Changing Winds on Surveillance _________________________________________________________
By E.J. Dionne Jr. Columnist The Washington Post Friday 10 February 2006
This week the Bush administration was finally forced out of its own pre-Sept. 11 worldview - and, yes, you read that right. It happened because some brave Republicans stared the president down and said: Stop.
Of course, it is the administration that is always accusing its opponents of pre-Sept. 11 thinking. But for the past five years, President Bush, Vice President Cheney and Karl Rove have been willing to put the national unity required to fight terrorism in second place behind their goals of aggrandizing presidential power and winning elections. Can you get more pre-Sept. 11 than that?
Instead of seeking broad agreement on the measures required for our nation's safety, they preferred to pick fights designed to make the Democrats look soft and to claim the president could do pretty much anything he wanted.
That's why the White House made sure that Rove trumpeted the surveillance issue before the Republican National Committee last month. A president who cared more about national security than politics wouldn't send out his top political lieutenant to make sure everyone knew that the GOP planned to use a matter of such grave importance to bash Democrats.
And it's why Cheney, when asked this week by Jim Lehrer if Bush was willing to work with Congress on the issue, barely entertained the question. "We believe, Jim, that we have all the legal authority we need," Cheney replied immediately. Congress could make any suggestions it wanted, but - I add the italics to underscore the point - the White House would ignore whatever it chose to ignore. "We'd have to make a decision as an administration whether or not we think it would help and would enhance our capabilities."

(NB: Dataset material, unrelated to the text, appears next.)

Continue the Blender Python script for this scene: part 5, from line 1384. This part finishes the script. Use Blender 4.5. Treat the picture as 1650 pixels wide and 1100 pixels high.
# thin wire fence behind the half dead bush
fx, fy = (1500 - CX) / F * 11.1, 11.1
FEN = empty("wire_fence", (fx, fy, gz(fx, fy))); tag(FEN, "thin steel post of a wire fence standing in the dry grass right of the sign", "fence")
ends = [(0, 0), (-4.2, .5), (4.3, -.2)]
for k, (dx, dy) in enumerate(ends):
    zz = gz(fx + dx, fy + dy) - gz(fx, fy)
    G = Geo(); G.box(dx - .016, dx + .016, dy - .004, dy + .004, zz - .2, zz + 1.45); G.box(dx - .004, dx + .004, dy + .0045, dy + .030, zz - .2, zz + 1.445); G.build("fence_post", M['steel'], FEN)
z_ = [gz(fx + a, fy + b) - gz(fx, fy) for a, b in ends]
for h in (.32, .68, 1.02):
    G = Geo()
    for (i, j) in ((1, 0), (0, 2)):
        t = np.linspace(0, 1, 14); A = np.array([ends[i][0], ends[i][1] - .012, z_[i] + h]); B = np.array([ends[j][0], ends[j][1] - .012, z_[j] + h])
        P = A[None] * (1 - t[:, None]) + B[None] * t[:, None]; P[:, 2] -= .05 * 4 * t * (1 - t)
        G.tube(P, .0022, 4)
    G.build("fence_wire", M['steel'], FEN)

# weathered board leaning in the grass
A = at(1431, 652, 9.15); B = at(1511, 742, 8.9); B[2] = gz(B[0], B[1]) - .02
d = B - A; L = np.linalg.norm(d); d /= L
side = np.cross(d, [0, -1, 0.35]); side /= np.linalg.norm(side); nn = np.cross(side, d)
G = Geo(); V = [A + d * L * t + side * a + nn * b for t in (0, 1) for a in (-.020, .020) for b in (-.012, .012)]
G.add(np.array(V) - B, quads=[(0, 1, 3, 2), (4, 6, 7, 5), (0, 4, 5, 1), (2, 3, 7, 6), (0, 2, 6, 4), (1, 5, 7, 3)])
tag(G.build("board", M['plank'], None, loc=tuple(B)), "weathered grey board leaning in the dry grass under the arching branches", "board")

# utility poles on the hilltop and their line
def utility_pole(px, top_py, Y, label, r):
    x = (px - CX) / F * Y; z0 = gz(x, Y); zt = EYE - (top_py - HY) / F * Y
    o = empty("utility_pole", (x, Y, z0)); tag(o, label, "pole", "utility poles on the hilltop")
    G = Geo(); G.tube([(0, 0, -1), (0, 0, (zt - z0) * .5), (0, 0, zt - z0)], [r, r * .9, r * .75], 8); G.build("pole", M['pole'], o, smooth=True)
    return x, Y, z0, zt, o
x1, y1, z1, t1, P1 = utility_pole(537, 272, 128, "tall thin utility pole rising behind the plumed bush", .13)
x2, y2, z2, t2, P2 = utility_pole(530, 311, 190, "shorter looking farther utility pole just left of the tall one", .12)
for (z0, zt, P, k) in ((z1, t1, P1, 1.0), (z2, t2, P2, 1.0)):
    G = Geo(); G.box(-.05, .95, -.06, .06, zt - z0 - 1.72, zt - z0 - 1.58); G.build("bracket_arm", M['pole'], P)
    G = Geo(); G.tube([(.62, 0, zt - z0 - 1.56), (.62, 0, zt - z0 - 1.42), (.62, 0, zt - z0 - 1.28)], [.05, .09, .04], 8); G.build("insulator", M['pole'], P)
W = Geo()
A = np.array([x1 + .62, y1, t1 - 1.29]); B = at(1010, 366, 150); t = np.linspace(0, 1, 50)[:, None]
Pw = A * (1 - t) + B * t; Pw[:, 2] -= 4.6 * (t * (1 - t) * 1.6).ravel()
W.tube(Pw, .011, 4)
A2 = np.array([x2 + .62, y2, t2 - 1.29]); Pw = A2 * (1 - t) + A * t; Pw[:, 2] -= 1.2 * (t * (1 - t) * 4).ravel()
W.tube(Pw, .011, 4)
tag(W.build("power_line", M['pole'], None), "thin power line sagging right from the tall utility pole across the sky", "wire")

Translation - Cheney to Congress: Buzz off.
But this time some important members of the president's own party - led by Senate Judiciary Committee Chairman Arlen Specter - decided that enough is enough. As stewards of Congress's constitutional authority, they could not stand by while the president claimed the power to decide for himself what the law said and whether he needed to follow it without any concern for what those meddlesome members of Congress or judges might say.
And it's wonderful to see what a few brave politicians can achieve. Yesterday, the administration agreed to brief the Senate intelligence committee on the program after having offered a similar briefing to the comparable House committee the day before.
It was a small crack in the wall, and Specter and his allies will have to remain vigilant. Still, until this week, the White House had flatly refused to offer such briefings. The winds are changing.
What's heartening is how broad the Republican dissent from the administration has been - a sign that many Republicans have calculated that they'll be better off in this fall's elections if they do their jobs, even if this means challenging Bush and Cheney.
Rep. Heather Wilson (R-N.M.), who faces a tough reelection battle and has shown streaks of independence in the past, demanded the briefings for reasons straight out of a good civics textbook. "The checks and balances in our system of government are very important," she said, noting that our "constitutional structure has kept us safe and free and the strongest country in the world for a very long time." Yes, let's wave a flag for this Air Force veteran.
Sen. Mike DeWine (R-Ohio), who also is up for reelection, said that "this country would be stronger and the president would be stronger" if Bush accepted the idea that Congress might actually have a role in lawmaking on the surveillance issue.
And Sen. Lindsey Graham (R-S.C.) said the administration was making a "very dangerous" argument in claiming that it got the authority to wiretap without supervision when Congress passed its use-of-force resolution against terrorism. Graham said he never envisioned that he was giving Bush - or "any other president" - "carte blanche" on surveillance.
Focus for a moment on Graham's reference to "any other president." It's instructive to imagine what Republicans in Congress (let alone Rush Limbaugh or Bill O'Reilly) would say if a President Hillary Rodham Clinton were to claim the far-reaching authority Bush and Cheney say they have. Is there any doubt that the entire Republican Party would - to cite a recent comment by Republican National Committee Chairman Ken Mehlman - "have a lot of anger" and denounce Clinton for arrogance, overreaching and power lust?
"The president should have all the tools he needs to fight terrorism," Specter said, "but we also want to maintain our civil liberties." Now there is a perfect expression of patriotic, post-Sept. 11 thinking.